WHAT THE EXERCISE ASKS - Will you give the material below again, every line exactly as it is?
┌──
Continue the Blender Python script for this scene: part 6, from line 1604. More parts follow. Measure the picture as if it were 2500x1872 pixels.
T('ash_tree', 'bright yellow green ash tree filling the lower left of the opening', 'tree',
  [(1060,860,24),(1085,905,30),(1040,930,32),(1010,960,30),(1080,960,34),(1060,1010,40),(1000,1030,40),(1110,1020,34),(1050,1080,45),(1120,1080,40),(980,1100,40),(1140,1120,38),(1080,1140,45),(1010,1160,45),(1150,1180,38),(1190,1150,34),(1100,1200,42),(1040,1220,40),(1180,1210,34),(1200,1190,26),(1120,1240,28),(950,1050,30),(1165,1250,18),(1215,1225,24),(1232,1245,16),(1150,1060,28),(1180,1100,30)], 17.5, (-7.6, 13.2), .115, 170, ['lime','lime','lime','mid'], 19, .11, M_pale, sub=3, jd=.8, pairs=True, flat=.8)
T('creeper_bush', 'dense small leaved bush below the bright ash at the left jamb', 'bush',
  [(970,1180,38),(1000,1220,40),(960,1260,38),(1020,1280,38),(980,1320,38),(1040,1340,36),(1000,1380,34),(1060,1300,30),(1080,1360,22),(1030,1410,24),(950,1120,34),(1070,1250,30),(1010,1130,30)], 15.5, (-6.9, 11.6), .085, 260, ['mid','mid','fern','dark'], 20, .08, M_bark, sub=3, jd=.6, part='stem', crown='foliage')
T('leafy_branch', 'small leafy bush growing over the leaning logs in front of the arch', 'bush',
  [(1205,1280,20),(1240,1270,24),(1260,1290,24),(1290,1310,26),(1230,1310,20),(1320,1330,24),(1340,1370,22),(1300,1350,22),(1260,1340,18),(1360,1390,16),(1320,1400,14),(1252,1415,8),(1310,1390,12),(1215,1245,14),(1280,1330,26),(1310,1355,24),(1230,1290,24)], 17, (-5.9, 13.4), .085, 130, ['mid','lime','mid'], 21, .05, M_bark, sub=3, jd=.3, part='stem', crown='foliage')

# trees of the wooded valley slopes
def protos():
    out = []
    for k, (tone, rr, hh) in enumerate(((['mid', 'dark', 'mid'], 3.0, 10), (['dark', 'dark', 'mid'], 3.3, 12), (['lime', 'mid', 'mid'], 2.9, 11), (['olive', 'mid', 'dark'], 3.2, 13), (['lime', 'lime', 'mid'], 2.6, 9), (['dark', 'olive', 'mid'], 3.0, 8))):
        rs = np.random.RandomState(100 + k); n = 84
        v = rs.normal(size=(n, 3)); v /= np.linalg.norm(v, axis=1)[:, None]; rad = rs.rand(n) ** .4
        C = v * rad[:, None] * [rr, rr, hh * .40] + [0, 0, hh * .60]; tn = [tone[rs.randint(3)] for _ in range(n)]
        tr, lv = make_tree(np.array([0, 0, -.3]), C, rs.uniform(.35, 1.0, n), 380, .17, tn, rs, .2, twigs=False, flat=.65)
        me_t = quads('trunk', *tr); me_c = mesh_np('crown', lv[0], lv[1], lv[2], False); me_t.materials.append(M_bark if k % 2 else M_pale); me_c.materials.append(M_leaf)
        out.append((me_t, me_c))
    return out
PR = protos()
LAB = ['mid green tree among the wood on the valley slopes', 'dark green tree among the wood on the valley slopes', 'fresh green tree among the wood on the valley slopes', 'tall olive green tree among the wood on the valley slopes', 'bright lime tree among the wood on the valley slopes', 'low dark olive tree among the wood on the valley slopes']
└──
WORKED ANSWER -
Continue the Blender Python script for this scene: part 6, from line 1604. More parts follow. Measure the picture as if it were 2500x1872 pixels.
T('ash_tree', 'bright yellow green ash tree filling the lower left of the opening', 'tree',
  [(1060,860,24),(1085,905,30),(1040,930,32),(1010,960,30),(1080,960,34),(1060,1010,40),(1000,1030,40),(1110,1020,34),(1050,1080,45),(1120,1080,40),(980,1100,40),(1140,1120,38),(1080,1140,45),(1010,1160,45),(1150,1180,38),(1190,1150,34),(1100,1200,42),(1040,1220,40),(1180,1210,34),(1200,1190,26),(1120,1240,28),(950,1050,30),(1165,1250,18),(1215,1225,24),(1232,1245,16),(1150,1060,28),(1180,1100,30)], 17.5, (-7.6, 13.2), .115, 170, ['lime','lime','lime','mid'], 19, .11, M_pale, sub=3, jd=.8, pairs=True, flat=.8)
T('creeper_bush', 'dense small leaved bush below the bright ash at the left jamb', 'bush',
  [(970,1180,38),(1000,1220,40),(960,1260,38),(1020,1280,38),(980,1320,38),(1040,1340,36),(1000,1380,34),(1060,1300,30),(1080,1360,22),(1030,1410,24),(950,1120,34),(1070,1250,30),(1010,1130,30)], 15.5, (-6.9, 11.6), .085, 260, ['mid','mid','fern','dark'], 20, .08, M_bark, sub=3, jd=.6, part='stem', crown='foliage')
T('leafy_branch', 'small leafy bush growing over the leaning logs in front of the arch', 'bush',
  [(1205,1280,20),(1240,1270,24),(1260,1290,24),(1290,1310,26),(1230,1310,20),(1320,1330,24),(1340,1370,22),(1300,1350,22),(1260,1340,18),(1360,1390,16),(1320,1400,14),(1252,1415,8),(1310,1390,12),(1215,1245,14),(1280,1330,26),(1310,1355,24),(1230,1290,24)], 17, (-5.9, 13.4), .085, 130, ['mid','lime','mid'], 21, .05, M_bark, sub=3, jd=.3, part='stem', crown='foliage')

# trees of the wooded valley slopes
def protos():
    out = []
    for k, (tone, rr, hh) in enumerate(((['mid', 'dark', 'mid'], 3.0, 10), (['dark', 'dark', 'mid'], 3.3, 12), (['lime', 'mid', 'mid'], 2.9, 11), (['olive', 'mid', 'dark'], 3.2, 13), (['lime', 'lime', 'mid'], 2.6, 9), (['dark', 'olive', 'mid'], 3.0, 8))):
        rs = np.random.RandomState(100 + k); n = 84
        v = rs.normal(size=(n, 3)); v /= np.linalg.norm(v, axis=1)[:, None]; rad = rs.rand(n) ** .4
        C = v * rad[:, None] * [rr, rr, hh * .40] + [0, 0, hh * .60]; tn = [tone[rs.randint(3)] for _ in range(n)]
        tr, lv = make_tree(np.array([0, 0, -.3]), C, rs.uniform(.35, 1.0, n), 380, .17, tn, rs, .2, twigs=False, flat=.65)
        me_t = quads('trunk', *tr); me_c = mesh_np('crown', lv[0], lv[1], lv[2], False); me_t.materials.append(M_bark if k % 2 else M_pale); me_c.materials.append(M_leaf)
        out.append((me_t, me_c))
    return out
PR = protos()
LAB = ['mid green tree among the wood on the valley slopes', 'dark green tree among the wood on the valley slopes', 'fresh green tree among the wood on the valley slopes', 'tall olive green tree among the wood on the valley slopes', 'bright lime tree among the wood on the valley slopes', 'low dark olive tree among the wood on the valley slopes']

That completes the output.